SEBUAH rumah di Jalan Purwakarta 6, Jakarta Pusat, Sabtu sore dua pekan lalu. Dua wakil presiden bertemu: yang bertamu Jusuf Kalla, wakil presiden saat ini, dan tuan rumahnya Try Sutrisno, wakil presiden zaman Soeharto. Satu setengah jam berbincang, Jusuf Kalla berpamitan. Baru sampai di depan pintu, keduanya dicegat kamera wartawan.

Try menjelaskan lebih dulu. Menurut dia, mereka berdua saling bertukar informasi soal kebijakan pemerintah. Try mengaku bisa memahami latar belakang keputusan pemerintah menaikkan harga bahan bakar minyak (BBM). Kalla mengatakan punya kewajiban menyampaikan informasi tentang kebijakan pemerintah kepada seniornya. ”Kita sharing informasi saja,” ujarnya.

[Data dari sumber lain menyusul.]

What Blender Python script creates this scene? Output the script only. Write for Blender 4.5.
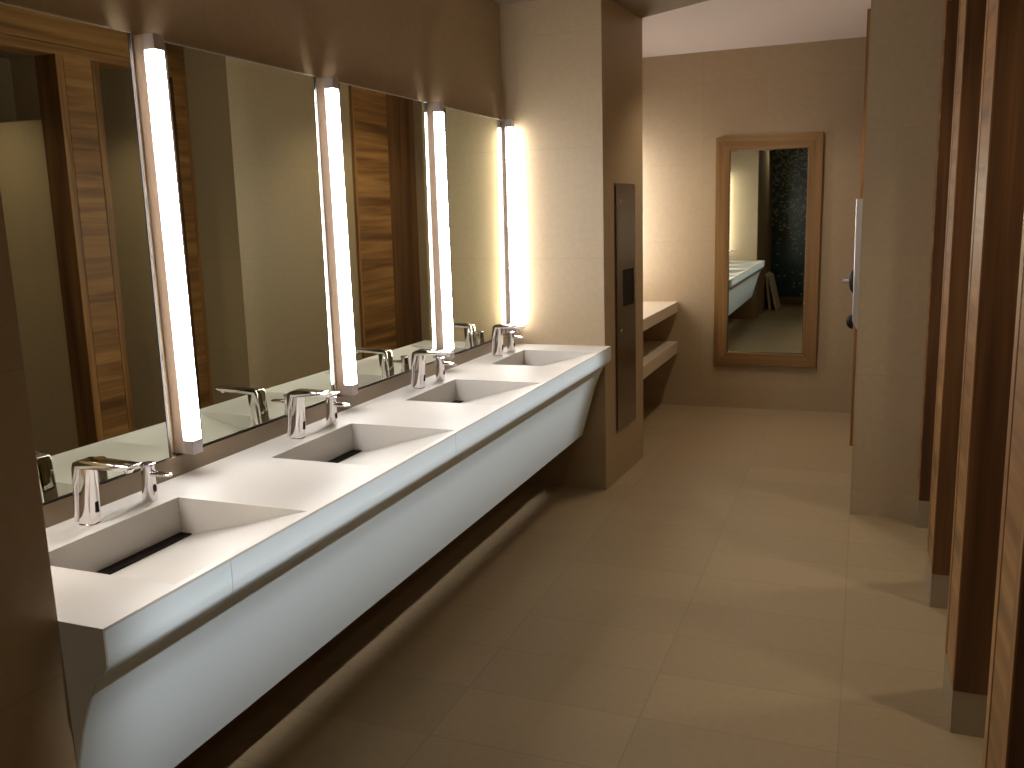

Semula tak ada yang spesial. Tapi belakangan beredar isu tak sedap. Ada kabar Try berhasil ”ditaklukkan” Jusuf Kalla. Mertua mantan Kepala Staf AD Jenderal Ryamizard Ryacudu ini dianggap tak lagi sehaluan dengan para tokoh yang selama empat bulan terakhir runtang-runtung mengkritik pemerintah SBY-JK. Sejak Juni lalu, Try memang ikut ”road show” pertemuan para tokoh yang digelar secara maraton. Dua mantan presiden terlibat: Abdurrahman Wahid dan Megawati Soekarnoputri. Juga ada bekas calon presiden Wiranto, Akbar Tandjung, dan suami Mega, Taufiq Kiemas. Pertemuan yang dimotori mantan aktivis 1974 Hariman Siregar ini terakhir dilakukan di rumah Akbar Tandjung, tiga hari sebelum Try menerima Kalla di rumahnya.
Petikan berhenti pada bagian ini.